▸ WHAT YOU HAVE TO DO
Everything from the first line down to the line containing "COL = S.collection" should be reproduced exactly; please include nothing else.

▸ DATASET RECORDS
* * * * * * * * *

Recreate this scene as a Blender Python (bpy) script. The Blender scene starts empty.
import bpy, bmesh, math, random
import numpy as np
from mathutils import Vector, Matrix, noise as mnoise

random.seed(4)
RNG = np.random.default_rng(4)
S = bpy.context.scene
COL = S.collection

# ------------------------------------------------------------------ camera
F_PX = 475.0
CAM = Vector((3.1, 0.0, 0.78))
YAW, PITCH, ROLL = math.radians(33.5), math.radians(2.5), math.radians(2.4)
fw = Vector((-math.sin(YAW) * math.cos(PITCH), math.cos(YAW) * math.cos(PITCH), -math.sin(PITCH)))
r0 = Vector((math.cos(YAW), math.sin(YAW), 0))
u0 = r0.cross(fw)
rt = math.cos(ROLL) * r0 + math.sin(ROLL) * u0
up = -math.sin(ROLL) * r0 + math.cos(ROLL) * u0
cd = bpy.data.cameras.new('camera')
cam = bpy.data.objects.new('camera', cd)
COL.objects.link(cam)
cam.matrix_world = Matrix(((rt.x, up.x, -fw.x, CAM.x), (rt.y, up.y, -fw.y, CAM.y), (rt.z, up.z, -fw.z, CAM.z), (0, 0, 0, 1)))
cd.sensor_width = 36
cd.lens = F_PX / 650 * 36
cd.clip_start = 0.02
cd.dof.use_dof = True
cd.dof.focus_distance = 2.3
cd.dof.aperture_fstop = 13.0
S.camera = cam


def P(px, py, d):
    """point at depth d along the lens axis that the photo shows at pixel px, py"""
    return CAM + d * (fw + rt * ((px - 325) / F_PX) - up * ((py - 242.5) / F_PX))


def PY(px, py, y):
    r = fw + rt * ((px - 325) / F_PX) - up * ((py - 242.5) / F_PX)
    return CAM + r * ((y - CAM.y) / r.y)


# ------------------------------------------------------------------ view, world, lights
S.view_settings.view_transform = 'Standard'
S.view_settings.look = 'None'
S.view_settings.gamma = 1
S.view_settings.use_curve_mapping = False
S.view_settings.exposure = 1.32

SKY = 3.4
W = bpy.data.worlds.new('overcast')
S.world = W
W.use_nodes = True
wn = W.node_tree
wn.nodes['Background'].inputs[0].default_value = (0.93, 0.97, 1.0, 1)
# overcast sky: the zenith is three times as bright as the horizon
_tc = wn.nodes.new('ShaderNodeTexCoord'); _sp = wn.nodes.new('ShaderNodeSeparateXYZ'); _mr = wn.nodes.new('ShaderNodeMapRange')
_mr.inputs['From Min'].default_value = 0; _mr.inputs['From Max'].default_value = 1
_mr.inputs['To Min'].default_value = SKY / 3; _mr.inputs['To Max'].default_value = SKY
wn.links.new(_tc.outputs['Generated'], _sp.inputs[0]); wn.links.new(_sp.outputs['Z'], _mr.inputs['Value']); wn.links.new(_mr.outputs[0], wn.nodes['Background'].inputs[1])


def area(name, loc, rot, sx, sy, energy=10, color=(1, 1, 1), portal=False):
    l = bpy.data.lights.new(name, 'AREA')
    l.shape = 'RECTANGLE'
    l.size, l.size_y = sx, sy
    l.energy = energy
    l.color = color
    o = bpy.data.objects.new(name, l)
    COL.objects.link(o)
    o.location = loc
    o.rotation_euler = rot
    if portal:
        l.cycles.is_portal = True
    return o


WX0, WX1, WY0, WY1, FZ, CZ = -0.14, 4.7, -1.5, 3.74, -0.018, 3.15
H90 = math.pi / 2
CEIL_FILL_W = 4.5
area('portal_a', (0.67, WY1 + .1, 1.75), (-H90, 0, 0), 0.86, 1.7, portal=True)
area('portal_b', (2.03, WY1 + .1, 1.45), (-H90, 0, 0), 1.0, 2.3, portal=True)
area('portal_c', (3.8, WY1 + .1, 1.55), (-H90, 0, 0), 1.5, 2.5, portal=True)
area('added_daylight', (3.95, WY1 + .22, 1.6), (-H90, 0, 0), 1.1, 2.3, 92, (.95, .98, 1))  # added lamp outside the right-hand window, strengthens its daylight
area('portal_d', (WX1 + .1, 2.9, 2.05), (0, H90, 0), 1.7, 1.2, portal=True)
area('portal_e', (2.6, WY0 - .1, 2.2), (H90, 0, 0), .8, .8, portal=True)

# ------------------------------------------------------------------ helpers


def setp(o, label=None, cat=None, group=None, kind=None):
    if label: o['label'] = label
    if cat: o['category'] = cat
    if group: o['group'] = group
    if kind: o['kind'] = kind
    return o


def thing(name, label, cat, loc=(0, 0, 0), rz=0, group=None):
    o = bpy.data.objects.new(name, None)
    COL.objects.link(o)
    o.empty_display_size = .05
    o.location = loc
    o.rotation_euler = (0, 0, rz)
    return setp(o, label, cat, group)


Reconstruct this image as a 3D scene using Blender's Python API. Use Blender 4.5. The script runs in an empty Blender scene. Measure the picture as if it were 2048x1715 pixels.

* * * * * * * * *

▸ REPLY TO THE EXERCISE
Recreate this scene as a Blender Python (bpy) script. The Blender scene starts empty.
import bpy, bmesh, math, random
import numpy as np
from mathutils import Vector, Matrix, noise as mnoise

random.seed(4)
RNG = np.random.default_rng(4)
S = bpy.context.scene
COL = S.collection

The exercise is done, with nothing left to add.